Wikipedia was knocked offline in several countries after being hit by a coordinated Distributed Denial of Service (DDoS) attack over the weekend.
The Wikimedia Foundation made a statement claiming that the company's server suffered a "massive" DDoS attack and that its Site Reliability Engineering team is working to stop the attack and restore services.
Reports of problems accessing the site started around 2:00 PM EST on Friday, spiking again around 4:00 PM EST and then again later Friday evening. A wide range of countries appear to have been impacted by this attack, including visitors in Greece, Egypt, Norway, Italy, the UK, Germany Belarus, Russia, and Saudi Arabia.
The Wikimedia Foundation condemned the attacks, claiming that a takedown attack such as this threatens everyone's fundamental right to freely access and share information.
No follow up statements have been issued by Wikimedia, but as of Monday, service appears to be running business as usual.
In recent years, similar attacks have brought down popular websites such as Twitter, Spotify, PayPal, Sony, and XBox.
To defend against DDoS attacks, NNT suggests implementing a real-time File Integrity Monitoring solution to spot any changes made to your hardened and vulnerability free systems. This will ensure that if a form of APT malware manages to infiltrate a critical system, all file changes will be detected before any rootkit protective measures brought on by the malware starts.

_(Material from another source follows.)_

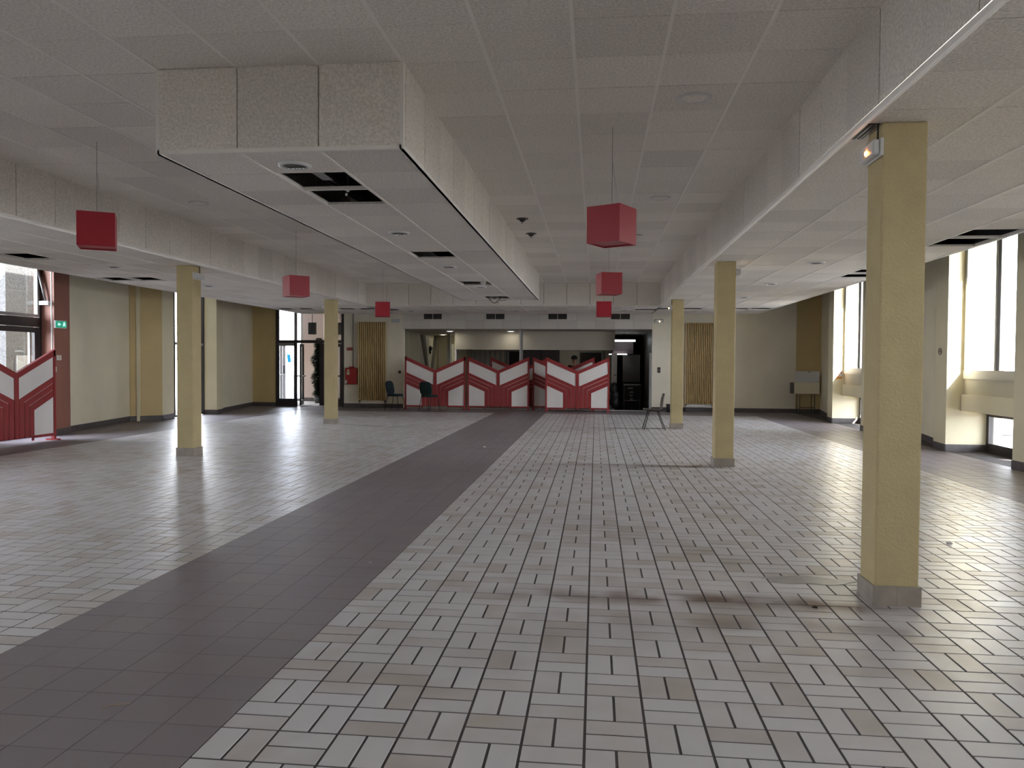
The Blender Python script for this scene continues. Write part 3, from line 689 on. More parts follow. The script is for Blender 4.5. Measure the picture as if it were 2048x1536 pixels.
# slanted inlay lines on the panelled wall
for (ya, za, yb_, zb) in ((28.25, 2.5, 29.15, 0.9), (28.0, 2.5, 29.02, 0.9), (27.8, 2.5, 28.9, 0.9), (27.6, 2.5, 28.78, 0.9), (30.0, 2.55, 29.2, 0.9), (30.15, 2.55, 29.33, 0.9), (30.3, 2.55, 29.46, 0.9), (30.45, 2.55, 29.6, 0.9)):
    x = -6.318
    MB().tube([(x, ya, za), (x, yb_, zb)], 0.017, 6).build('inlay_line', 'line', fw)
lmp = thing('wall_lamp', 'small dark wall lamp on the panelled foyer wall', 'lamp', (-6.30, 29.15, 1.95))
MB().ball((0.03, 0, 0.1), 0.06, 0.1, 0.1).build('shade', 'black', lmp, True); MB().bbox(-0.015, 0.04, -0.05, 0.05, -0.12, 0.06, 0.01).build('bracket', 'black', lmp)
MB().box(-5.25, -4.85, 29.0, 31.0, 0, 2.6).build('corridor_pier', 'olivewall', fw)
MB().box(-5.66, -5.55, 29.3, 29.45, 0, 2.6).build('white_duct', 'wplastic', fw)
MB().box(-5.85, -5.70, 30.6, 30.78, 0, 2.25).build('white_door_edge', 'wplastic', fw)
MB().box(-4.86, -2.45, 26.6, 26.75, 1.96, 2.6).build('bulkhead', 'walltaupe', fw)
MB().box(-2.45, 0.64, 26.6, 26.75, 1.96, 2.6).build('bulkhead', 'walltaupe', fw)
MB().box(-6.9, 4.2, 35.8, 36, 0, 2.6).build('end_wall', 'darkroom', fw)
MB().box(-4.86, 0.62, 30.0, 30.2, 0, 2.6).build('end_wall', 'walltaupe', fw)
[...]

It's also important to be on the lookout for Botnets - preventing the establishment of these in the first place will help significantly lower your chances of suffering a DDoS attack.
Lastly, keep a close eye on performance metrics and scalability. DDoS attacks consume an obnoxious amount of bandwidth so organizations must be equipped with high performance, purpose-built hardware that can help mitigate the common, yet large-scale attacks effectively.